As a combined clean energy package, concentrating solar power with storage is “virtually unbeatable” – and the costs are coming down. And if you’re shooting for 100% renewables, well then it’s essential.
That was the (perhaps predictable) message from Dr Keith Lovegrove, head of solar thermal energy at ITPower, speaking on day two of the All Energy Australia conference in Melbourne.
Citing AEMO’s 2013 study on 100% renewables, Lovegrove reckons the electricity grids of today can take on “an awful lot of variable stuff” under the renewable energy umbrella, as long as they have storage and baseload. And proven solar thermal energy storage – most commonly in the form of two-tank molten salt storage – along with the ability to provide baseload generation, is CSP’s “big competitive advantage.”
On top of this, the technology offers green electricity, a greater share of investment in regional areas, the deferment or avoidance of network upgrades, and the possible hybridisation with fossil fuel plants – although, Lovegrove says, the way things are going “I would suggest this is not the main game.”
And according to a 2012 study by ITP, around 15GW of CSP could be realistically installed in Australia without a major grid expansion.
The barriers?
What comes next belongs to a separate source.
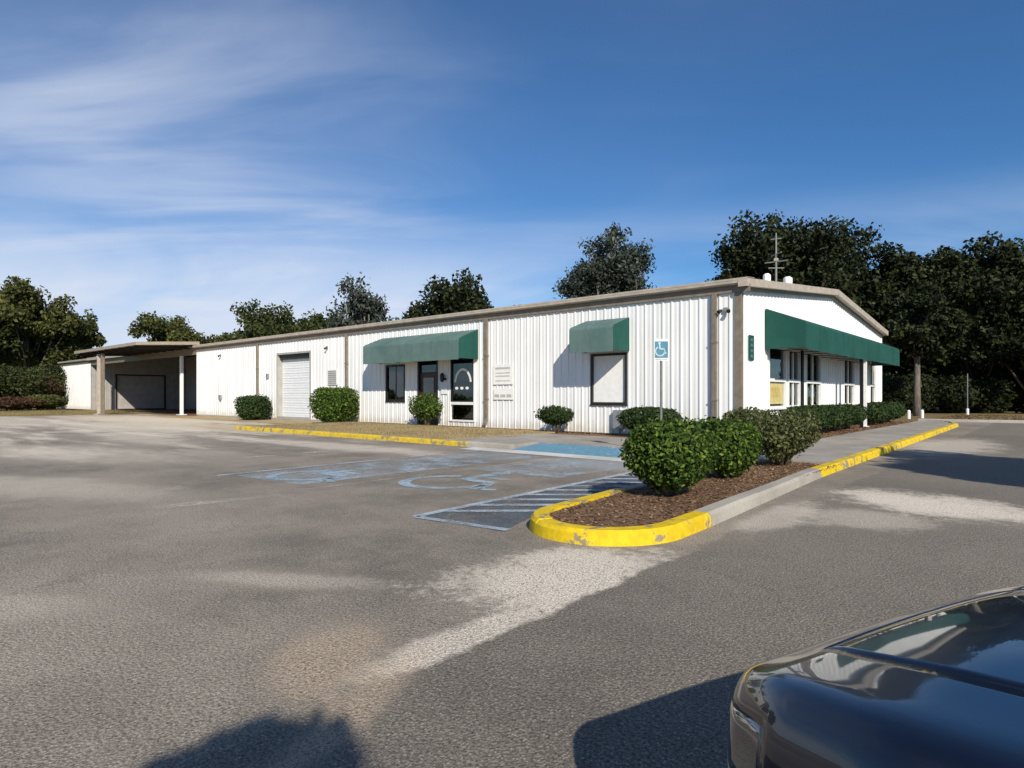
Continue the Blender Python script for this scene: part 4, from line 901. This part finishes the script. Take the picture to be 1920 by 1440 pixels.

Well, proven though it is, as a technology concentrating solar power is still coming up in the energy world. Lovegrove estimates that, deveoplmentally, it is around 10 years behind solar PV.
“It occasionally gets heard about,” he told the conference. As we know, it’s big in Spain, with the two-year anniversary of the Seville Gemasolar plant delivering a record 36 days of round-the-clock energy generation. And it’s about to be big in the US – “this week, if not yesterday!” Lovegrove told the conference on Thursday, referring to two CSP plants currently entering commissioning phase: Abengoa’s Solarna project and Solar Reserve’s Crescent Dunes project in Nevada), adding a combined 400MW of CSP with storage to the US total.
As for Australia, we will get our first “serious” CSP plant with the completion of the Kogan Creek project in Queensland – a 44MW solar thermal booster to a 750MW coal power plant (part of a fossil fuel retrofitting experiment that Lovegrove can’t see taking off: “Oh, well, there are a few shiny things on a coal plant, but where does it take you?”). For Australia to really get in on the solar thermal game, he said, it will need to build its first large stand-alone CSP plant with storage, to build confidence and experience.
What’s stopping us? Could be the fact that CSP is still cost prohibitive, with the LCOE of the average plant with storage sitting at around $250/MWh (2012) – more than double the average revenue generated (as at 2012), at $110/MWh. But according to ITP estimates, revenue and costs for CSP could intersect within six to eight years. And according to modelling by ITP, CSP with molten salt storage (10 hours) and solar power towers (100MW) could cut the price to $176/MWh almost immediately.
This is the beauty of solar thermal technology, says Lovegrove. “Adding storage has effectively worked to improve solar energy efficiency. If you can get hot tank hotter you can store more energy, making the energy delivery more cost-effective.”
And that’s what a solar power tower – which will be best exemplified by the coming Crescent Dunes plant in the US – does: increases the heat of the molten salt storage, boosting the amount of solar thermal energy that can be stored.
“Thinking purely about storage for renewables, CSP with storage could deliver 30-40% better efficiency with extra heat,” Lovegrove said. “You might as well suck up extra energy generation and return it at 30-40% improved efficiency.”
And, he adds, “a system configured for peaking could earn twice the average pool price.”